Shiner is often seen as a Texas beer, and you're entering New York at barbecue joints Hill Country, Blue Smoke and sponsoring the Big Apple Barbecue Fest. But you had another fantasy venue?

 Shiner has always been a beer that resonated with the music crowd -- mostly due to our long history with Austin's music scene -- starting in the 1970s and up to today. To that end, we always look for good live-music bars. ... And if CBGB were still around, that would have been the first place I would have gone to sell Shiner in New York.

You've got most of the country covered now but no plans for national TV at this point. Why?

Television would be a big jump for Shiner, and we would never say never, but right now we are comfortable with our media spend and mix. That media mix has shifted significantly to the digital side while maintaining a nice out-of-home and print component. We're not shying away from video, though. McGarrah Jessee has already produced some amazing online video content for Shiner that really shows the personality of the brand, the brewery and the town.

Word of mouth has always been a big part of the Shiner brand. How has social media helped that -- or made it trickier?

Social media has really turbocharged our ability to reach a loyal fan base that has existed for decades in virtually every market in the U.S. It allows us to connect with those fans first -- and they share the Shiner wealth from there. After all, beer is social. And we get rich impressions at a great value, which is key for a smaller brewery or business. Social media also empowers our fans because they can connect with us in a personal way. The risk stems from the passion people have about beer, particularly craft beer. That passion doesn't always manifest itself in positive ways. ... That happens a lot in social media, and it's a challenge for us to deal with negative feedback or opinions and to decide when we respond and when we swallow hard and let it go. But often we find that our fans rise to our defense before we have to. That's a nice upside to social media's downside.

Shiner Bock is your biggest-selling brand. How do you get some of the others on consumers' radar?

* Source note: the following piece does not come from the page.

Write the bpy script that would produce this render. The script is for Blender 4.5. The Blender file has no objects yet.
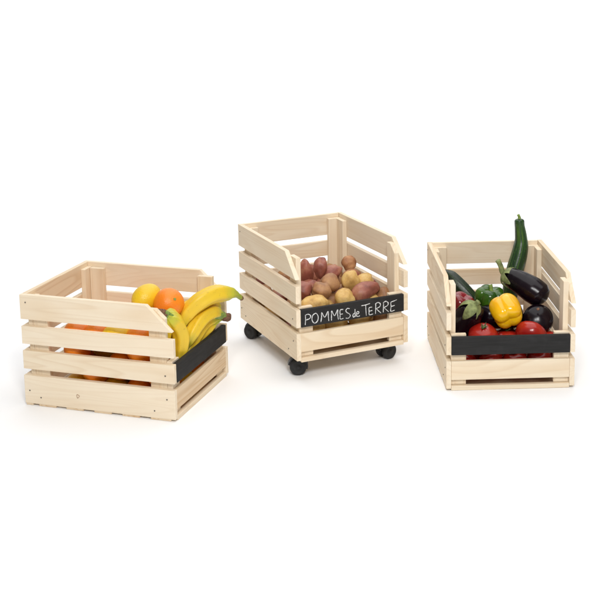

Shiner Premium is the very first beer our brewery ever produced -- it is a pale lager that goes back to 1909, and we've never stopped brewing it. We did rename it Shiner Blonde back in the early 1990s because sales were waning and it needed a little attention. That's where it stayed until we celebrated the brewery's 100th birthday in 2009. At that time, McGarrah Jessee suggested a coffee-table book that would provide a nice retrospective of our history. When looking at all the cool old photographs of Shiner Premium, everyone's eyes lit up as to the wonderful old packaging it enjoyed over the years, so we thought it would be a nice touch to bring it back under its previous label. We did some unusual, unexpected things, too, like a special event during SXSW week -- a retro-celebration for the now-defunct "Armadillo World Headquarters," a music hall that was a staple for live music in Austin during the 1970s -- and reprinting an entire 1976 edition of Texas Monthly magazine, with Willie Nelson on the cover and with the original Shiner Premium ad inside.